For the same reason the safe money says your school, like mine, taught you he was probably a drug addict who hated everybody and had no friends and drank himself to death.
Because by some wacky mix-up, somehow the right to legally execute Poe’s literary estate and therefore the public image he carried following his death was transferred to a dude who openly and without shame hated Edgar Allan Poe.
Due to some legal mumbo-jumbo and trickery, this dude Rufus Wilmot Griswold somehow managed to get the rights of literary executor to Poe’s estate from his aunt (which she didn’t technically have the power to give, that power remained with Poe’s sister), and he and Edgar Allan Poe hated each other SO MUCH in life, that after he died, this asshole published a memoir of Poe’s life in which he was totally demonized.
Rufus Wilmot Griswold is one of the most successful character assassins of all time. Because of him, schoolchildren are taught that Poe was a depraved misanthropic lecher who lusted after his underage cousin, was never sober, and died of drinking too much even though all of those “facts” have been discredited. Poe was a shy and reserved, though generally personable, man who married his cousin so to establish legal guardianship and provide for her financially.

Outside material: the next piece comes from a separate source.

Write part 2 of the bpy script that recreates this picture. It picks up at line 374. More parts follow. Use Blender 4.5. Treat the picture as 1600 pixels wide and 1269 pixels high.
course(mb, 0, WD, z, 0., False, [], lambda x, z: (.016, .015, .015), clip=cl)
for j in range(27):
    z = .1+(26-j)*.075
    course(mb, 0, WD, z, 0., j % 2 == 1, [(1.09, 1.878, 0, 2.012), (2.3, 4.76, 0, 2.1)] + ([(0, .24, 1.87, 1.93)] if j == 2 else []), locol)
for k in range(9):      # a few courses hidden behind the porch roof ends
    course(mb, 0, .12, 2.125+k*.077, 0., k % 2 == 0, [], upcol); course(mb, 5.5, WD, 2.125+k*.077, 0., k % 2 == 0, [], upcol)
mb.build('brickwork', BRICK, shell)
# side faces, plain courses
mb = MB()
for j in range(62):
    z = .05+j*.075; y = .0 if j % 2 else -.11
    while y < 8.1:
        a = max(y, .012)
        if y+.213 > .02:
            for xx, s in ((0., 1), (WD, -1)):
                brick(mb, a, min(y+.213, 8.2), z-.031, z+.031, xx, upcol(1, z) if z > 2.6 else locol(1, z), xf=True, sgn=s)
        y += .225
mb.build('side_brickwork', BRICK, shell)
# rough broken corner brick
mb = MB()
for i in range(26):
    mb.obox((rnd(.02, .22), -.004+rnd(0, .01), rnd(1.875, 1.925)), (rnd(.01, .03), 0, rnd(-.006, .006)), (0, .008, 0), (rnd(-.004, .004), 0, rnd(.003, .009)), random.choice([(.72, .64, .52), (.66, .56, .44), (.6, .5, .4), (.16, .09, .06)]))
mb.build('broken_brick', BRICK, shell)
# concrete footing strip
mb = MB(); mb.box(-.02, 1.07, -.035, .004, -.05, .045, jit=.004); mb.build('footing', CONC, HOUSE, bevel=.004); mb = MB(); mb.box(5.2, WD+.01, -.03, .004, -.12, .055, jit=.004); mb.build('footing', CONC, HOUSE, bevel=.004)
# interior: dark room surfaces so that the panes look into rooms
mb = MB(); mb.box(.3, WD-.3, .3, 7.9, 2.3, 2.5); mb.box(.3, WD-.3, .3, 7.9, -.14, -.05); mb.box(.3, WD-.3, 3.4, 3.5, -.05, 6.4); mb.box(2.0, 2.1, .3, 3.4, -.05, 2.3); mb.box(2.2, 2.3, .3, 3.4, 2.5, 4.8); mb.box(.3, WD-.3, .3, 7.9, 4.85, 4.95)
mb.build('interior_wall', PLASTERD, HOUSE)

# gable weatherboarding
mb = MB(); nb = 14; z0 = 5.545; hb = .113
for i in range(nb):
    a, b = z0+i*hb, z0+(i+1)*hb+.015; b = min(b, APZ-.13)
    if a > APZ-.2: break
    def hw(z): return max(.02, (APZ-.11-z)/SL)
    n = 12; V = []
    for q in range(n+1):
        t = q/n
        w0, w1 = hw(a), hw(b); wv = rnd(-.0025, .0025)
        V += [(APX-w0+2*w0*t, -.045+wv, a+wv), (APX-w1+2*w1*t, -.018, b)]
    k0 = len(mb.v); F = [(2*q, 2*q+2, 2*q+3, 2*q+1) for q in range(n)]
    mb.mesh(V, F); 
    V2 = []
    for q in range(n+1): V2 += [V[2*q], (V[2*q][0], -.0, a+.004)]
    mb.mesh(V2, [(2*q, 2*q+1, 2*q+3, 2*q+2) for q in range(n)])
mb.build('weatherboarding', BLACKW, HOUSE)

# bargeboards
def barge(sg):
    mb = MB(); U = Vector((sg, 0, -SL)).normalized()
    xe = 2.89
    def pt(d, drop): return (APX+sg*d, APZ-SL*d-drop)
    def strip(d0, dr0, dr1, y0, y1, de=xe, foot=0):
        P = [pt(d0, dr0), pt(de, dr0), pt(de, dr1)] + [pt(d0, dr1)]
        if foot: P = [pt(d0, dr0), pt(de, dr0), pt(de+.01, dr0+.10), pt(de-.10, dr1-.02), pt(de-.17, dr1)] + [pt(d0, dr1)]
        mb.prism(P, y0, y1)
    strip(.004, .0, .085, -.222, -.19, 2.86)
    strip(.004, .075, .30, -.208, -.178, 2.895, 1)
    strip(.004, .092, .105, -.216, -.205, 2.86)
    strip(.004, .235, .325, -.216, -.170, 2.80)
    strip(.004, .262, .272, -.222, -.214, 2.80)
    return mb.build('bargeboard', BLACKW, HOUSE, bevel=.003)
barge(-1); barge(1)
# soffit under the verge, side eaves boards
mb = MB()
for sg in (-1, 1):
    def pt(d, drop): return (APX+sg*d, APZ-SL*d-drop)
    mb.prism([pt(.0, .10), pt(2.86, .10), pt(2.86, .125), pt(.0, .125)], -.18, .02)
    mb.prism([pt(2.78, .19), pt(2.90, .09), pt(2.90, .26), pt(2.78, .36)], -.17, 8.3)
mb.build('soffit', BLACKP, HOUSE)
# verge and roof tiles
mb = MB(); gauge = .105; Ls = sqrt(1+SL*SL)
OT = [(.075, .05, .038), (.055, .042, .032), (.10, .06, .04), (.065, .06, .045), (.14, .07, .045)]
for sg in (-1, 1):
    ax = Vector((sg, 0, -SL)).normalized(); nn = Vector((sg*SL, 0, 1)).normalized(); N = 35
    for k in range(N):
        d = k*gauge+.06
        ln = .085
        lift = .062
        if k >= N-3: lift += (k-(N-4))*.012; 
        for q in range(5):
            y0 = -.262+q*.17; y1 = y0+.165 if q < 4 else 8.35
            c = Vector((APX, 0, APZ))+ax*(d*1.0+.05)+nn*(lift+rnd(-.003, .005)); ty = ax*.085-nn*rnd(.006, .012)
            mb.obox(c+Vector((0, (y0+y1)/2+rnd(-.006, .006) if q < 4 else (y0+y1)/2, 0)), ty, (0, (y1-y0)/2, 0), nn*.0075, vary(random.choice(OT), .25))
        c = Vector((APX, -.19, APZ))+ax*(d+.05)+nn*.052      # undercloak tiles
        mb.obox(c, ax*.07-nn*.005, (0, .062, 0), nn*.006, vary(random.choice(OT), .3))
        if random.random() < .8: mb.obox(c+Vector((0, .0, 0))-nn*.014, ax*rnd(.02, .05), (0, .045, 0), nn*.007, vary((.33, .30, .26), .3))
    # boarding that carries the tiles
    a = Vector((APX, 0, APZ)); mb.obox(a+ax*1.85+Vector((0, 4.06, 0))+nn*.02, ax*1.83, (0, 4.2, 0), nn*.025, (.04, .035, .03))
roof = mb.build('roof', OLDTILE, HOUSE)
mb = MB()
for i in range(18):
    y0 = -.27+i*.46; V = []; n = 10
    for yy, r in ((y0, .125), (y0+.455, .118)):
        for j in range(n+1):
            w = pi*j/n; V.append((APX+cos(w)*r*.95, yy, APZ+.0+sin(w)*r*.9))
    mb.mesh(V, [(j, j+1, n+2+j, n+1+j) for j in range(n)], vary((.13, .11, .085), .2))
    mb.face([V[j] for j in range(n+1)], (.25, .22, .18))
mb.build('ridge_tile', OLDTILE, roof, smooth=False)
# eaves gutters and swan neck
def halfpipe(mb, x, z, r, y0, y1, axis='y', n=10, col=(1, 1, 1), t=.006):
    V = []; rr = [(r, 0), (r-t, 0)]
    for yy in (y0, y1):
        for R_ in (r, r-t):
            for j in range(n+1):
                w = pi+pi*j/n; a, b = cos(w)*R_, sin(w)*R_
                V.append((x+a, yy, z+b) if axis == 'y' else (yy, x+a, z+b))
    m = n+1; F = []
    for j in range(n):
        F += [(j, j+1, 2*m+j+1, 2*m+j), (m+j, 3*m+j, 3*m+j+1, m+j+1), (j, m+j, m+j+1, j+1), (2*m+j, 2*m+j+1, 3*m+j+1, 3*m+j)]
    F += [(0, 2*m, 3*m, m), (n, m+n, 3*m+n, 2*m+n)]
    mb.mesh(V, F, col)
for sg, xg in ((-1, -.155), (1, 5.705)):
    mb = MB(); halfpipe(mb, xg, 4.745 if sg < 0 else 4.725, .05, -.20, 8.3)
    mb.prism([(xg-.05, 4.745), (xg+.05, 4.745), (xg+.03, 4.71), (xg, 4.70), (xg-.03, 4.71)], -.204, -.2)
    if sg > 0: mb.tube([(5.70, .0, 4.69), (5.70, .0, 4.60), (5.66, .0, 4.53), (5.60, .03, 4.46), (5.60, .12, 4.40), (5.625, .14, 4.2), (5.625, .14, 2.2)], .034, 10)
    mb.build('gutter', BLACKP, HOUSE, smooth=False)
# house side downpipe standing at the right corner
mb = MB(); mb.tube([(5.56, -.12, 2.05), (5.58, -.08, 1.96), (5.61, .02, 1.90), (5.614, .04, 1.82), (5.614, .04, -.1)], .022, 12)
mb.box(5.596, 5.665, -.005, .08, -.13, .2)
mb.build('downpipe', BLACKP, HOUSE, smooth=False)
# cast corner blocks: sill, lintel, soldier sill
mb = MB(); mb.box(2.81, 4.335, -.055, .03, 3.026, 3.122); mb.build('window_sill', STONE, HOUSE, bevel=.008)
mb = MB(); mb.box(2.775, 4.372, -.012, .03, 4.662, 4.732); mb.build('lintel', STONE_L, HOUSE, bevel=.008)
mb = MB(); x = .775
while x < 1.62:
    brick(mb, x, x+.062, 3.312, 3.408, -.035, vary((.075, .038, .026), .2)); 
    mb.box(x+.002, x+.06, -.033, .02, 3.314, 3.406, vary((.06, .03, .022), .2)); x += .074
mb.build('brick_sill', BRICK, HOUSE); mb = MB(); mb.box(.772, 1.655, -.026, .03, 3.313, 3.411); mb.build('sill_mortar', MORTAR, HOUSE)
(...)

He was also apparently a total lightweight who got tipsy after a few sips of wine, but occasionally drank socially or when feeling particularly down. His doctor insisted there were never traces of opium in his system. Poe’s friends insisted that he was not an alcoholic. At the time of his death, he had quit drinking, and the idea that he was one was heavily promoted by other members of the Temperance movement who claimed his death was a relapse as a cautionary tale. The most commonly accepted theory as to Poe’s death is that he was abducted, drugged, and beaten by political agents who forced him to vote for their candidate, changed his clothes, and then forced him to vote again and again to stuff the ballots.
Anyhow. This is why you should evaluate the validity and agendas of your sources.

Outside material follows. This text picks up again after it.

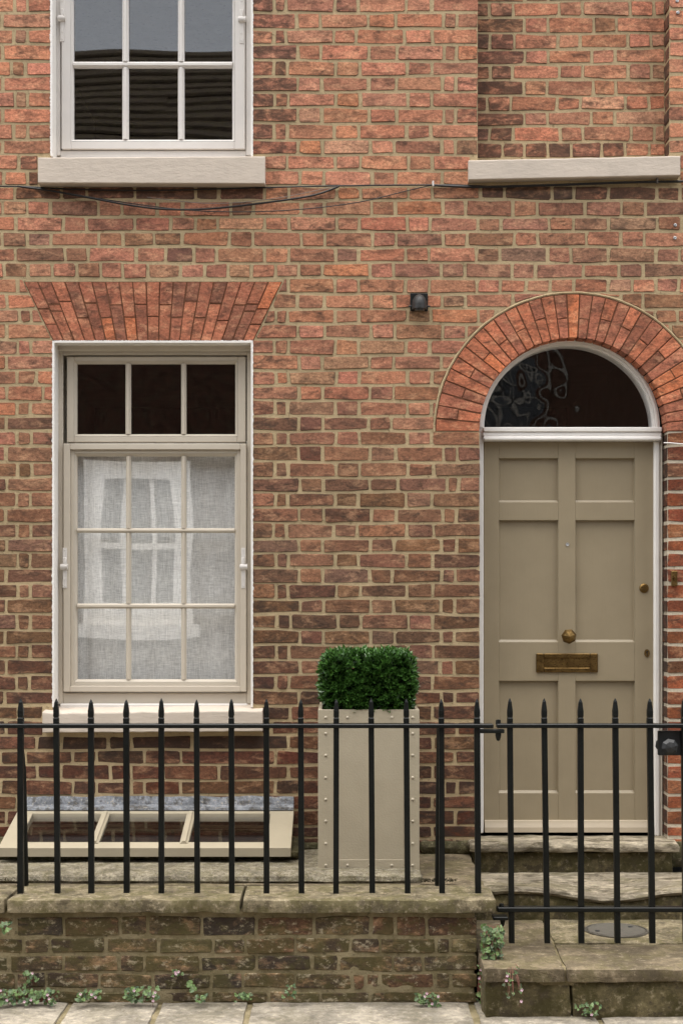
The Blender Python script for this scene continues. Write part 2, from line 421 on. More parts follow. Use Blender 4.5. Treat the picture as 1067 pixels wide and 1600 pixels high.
SOOT_SHADE = [(412, 120, 36, 170, .62), (66, 262, 22, 36, .8), (230, 300, 190, 18, 1.0), (50, 325, 60, 18, .35), (900, 300, 190, 24, .8), (235, 1158, 200, 26, .9),  # dark patches: soot, plus painted shade under sills and at the recess left
        (890, 236, 170, 14, 1.0), (765, 120, 36, 160, .75), (420, 620, 34, 220, .35), (420, 930, 34, 260, .40), (705, 1270, 60, 60, .6), (250, 360, 110, 40, .3),
        (850, 370, 180, 60, .30), (640, 1130, 130, 110, .4), (40, 1130, 60, 120, .4), (735, 640, 14, 70, .2)]
def brick_col(px, py):
    if px > 1000 and py > 640: c = pick([(RED, .45), (DRD, .4), (CHR, .12), (BRN, .1)])
    elif py < 290: c = pick([(SAL, .46), (PNK, .3), (ORG, .07), (BRN, .10), (PAL, .05), (PUR, .03)])
    elif py < 430 and px > 700: c = pick([(BRN, .36), (PUR, .16), (PNK, .2), (SAL, .16), (DKB, .08)])
    elif py < 430 and px < 390: c = pick([(SAL, .28), (PNK, .26), (PUR, .10), (BRN, .16), (CHR, .03), (PAL, .04)])
    elif py < 640: c = pick([(SAL, .40), (PNK, .30), (BRN, .16), (PUR, .06), (ORG, .06), (PAL, .02)])
    elif py < 860: c = pick([(BRN, .32), (PNK, .26), (PUR, .08), (SAL, .10), (DKB, .18)])
    elif py < 1080: c = pick([(BRN, .40), (DKB, .30), (PUR, .08), (PNK, .12), (SAL, .02)])
    else: c = pick([(DKB, .5), (BRN, .2), (DRD, .2), (CHR, .14)])
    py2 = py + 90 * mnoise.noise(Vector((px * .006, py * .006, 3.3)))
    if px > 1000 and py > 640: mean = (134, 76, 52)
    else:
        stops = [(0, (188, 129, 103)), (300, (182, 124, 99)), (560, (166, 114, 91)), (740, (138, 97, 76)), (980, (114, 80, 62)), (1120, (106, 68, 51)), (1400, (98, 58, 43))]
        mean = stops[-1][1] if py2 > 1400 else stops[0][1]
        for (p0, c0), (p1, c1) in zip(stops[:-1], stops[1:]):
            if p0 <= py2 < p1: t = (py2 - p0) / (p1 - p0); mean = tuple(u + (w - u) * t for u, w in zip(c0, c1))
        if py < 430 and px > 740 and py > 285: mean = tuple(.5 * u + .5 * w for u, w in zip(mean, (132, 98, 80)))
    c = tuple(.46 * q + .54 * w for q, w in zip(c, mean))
    k = rnd.uniform(.90, 1.10) * (1 if py < 640 or px > 1000 else .94); s = 0.08 + 0.25 * rnd.random() ** 2
    for (a, b, rx, ry, w) in SOOT_SHADE:
        d = ((px - a) / rx) ** 2 + ((py - b) / ry) ** 2
        if d < 1.6: s = max(s, w * min(1, 1.6 - d) * rnd.uniform(.75, 1.05))
    c = (c[0] * .99, c[1] * 1.0, c[2] * .98); c = rgb(*(min(255, q * k + rnd.uniform(-3, 3)) for q in c))
    return (*c, min(1, s))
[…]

That last bit seemed exceedingly peculiar to me and I had difficulty believing it, so I looked it up, and apparently it’s not the most commonly accepted theory at the moment, but it is a legit possibility and a thing that actually happened in the 19th century often enough to be given a name. It was plausible enough for quite a few of his biographers across several decades to agree on that theory, at least. So that’s a thing.
His exact cause of death is mysterious, especially since most of the records have been lost, but the drinking binge theory is unlikely. It’s more plausible that he died of an illness or foul play.